Pero al tema: que hace unos días, entre pintos y flautas y zarandajas, surgió con unos compañeros mi incomparable falta de no haber subido nunca en moto. “¡Pero eso no puede ser!”, exclamó Manolo. “¡Eso hay que arreglarlo ya mismo!”, y muy amablemente me convidó a llevarme a casa cual rubia rolliza en el asiento trasero de su vehículo motorizado de dos ruedas.

-Glup (me dije yo así pa mí)
-¿No quieres?
-No… si sí… pero es que… como hoy llevo falda… (balbuceé yo, mientras observaba de reojo lo que a mí me parecía una máquina infernal ultrasónica y que al parecer resulta ser un “125 de ná”)
-Bueno, pues otro día que lleves pantalones, no te libras
-Vale… (madremíaenlaquemehemetido)

Y efectivamente.

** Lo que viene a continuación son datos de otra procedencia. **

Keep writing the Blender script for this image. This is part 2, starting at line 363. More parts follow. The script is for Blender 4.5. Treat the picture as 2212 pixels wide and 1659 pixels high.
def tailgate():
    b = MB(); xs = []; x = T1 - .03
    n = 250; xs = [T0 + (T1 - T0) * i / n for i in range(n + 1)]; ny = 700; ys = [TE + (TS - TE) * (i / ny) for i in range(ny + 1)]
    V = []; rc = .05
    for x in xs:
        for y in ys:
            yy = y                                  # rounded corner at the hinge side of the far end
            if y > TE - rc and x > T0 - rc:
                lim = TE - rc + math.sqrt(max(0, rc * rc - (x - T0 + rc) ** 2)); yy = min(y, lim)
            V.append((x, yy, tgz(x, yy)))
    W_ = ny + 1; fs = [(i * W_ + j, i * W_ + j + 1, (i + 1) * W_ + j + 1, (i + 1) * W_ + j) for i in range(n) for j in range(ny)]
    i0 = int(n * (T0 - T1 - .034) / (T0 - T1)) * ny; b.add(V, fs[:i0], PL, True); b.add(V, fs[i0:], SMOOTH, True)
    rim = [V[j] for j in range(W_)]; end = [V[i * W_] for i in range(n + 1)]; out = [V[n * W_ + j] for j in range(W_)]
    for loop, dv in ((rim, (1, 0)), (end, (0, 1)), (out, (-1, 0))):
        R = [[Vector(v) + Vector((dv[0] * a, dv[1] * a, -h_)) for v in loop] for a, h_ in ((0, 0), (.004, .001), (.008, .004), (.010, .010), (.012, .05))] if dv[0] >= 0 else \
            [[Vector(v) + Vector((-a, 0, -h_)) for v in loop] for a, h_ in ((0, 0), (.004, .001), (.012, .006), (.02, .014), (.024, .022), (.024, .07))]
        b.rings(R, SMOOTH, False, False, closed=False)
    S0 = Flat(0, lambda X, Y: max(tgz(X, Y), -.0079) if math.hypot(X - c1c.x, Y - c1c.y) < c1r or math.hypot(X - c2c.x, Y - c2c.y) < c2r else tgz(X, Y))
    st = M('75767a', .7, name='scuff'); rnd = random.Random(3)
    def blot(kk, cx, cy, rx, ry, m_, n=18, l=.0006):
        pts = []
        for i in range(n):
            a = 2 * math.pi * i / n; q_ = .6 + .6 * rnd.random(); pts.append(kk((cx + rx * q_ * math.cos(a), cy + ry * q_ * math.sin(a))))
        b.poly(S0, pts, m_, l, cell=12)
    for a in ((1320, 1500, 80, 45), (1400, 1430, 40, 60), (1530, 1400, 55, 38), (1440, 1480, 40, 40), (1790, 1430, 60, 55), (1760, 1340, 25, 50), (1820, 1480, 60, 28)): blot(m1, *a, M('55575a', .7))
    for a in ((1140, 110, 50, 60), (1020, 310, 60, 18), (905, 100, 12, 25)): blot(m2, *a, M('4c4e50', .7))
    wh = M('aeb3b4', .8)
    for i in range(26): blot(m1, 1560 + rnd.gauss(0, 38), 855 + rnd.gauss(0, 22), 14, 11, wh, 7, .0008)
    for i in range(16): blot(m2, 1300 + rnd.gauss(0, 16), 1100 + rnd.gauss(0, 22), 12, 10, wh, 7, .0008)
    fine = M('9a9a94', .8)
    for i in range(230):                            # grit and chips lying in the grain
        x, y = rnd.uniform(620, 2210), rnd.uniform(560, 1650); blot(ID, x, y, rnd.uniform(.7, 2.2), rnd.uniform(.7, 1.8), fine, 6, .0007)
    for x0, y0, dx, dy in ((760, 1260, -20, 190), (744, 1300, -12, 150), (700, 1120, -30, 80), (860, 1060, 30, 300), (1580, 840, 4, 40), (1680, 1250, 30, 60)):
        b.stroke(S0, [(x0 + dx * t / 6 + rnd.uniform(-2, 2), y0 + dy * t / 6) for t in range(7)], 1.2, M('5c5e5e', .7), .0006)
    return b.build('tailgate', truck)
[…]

Otro día que llevaba pantalones, no me libré.

Sube aquí. Pon el pie allí. Te agarras acá. Y el casco así. Y eso que arranca. Y la Nacional II es nuestra amiga. Joder.

-¿Qué tal?
-Bien
Para mi sorpresa, consigo que el “bien” suene de forma inteligible, pese a lo apretado de los dientes. Bien los cojones. Voy modelo palo de escoba. Agarrada al asa de atrás que como nos demos una leche lo arranco de cuajo, pero no se suelta la mano, descuida. Coches a la derecha. Coches a la izquierda. Coches por delante. Coches por detrás. Joder con las curvas. Muchacha no trepes por la moto que nos vamos a pique.

Este rigor mortis duró hasta la Puerta de Alcalá, en que yo ya más o menos me fui confiando y hasta fui relajando los brazos. Era cuestión de dos segundos más relejarme del todo y disfrutar el paseo, casi casi saludando a ambos lados de la calle, cual coche de caballos con Señora De Apellido. Y descubrir pequeños placeres. Separar los dedillos de los pies y notar el viento entre ellos. Disfrutar de la vista de la calle sin cristales, como andando, pero más rápido. Esa especie de comunión con otros motoristas.

Me gustó, si señor. Ya a la altura de Plaza de España, la soltura con el medio era total: sólo me faltó desabrocharme la blusa y ponerme de pie frente a los camioneros a lo Ruta 66. Qué perdida, qué perdida, no haberme ligao al capitán del equipo de rugby en su momento. Pero en el pueblo en el que crecí sólo había punkies de ocasión y visionarios que criaban conejos.

Y tanto es así, que hoy me han vuelto a proponer otro paseo en moto: esta vez, vía Malasaña. No se hable más: la Tremo Davidson, la primera.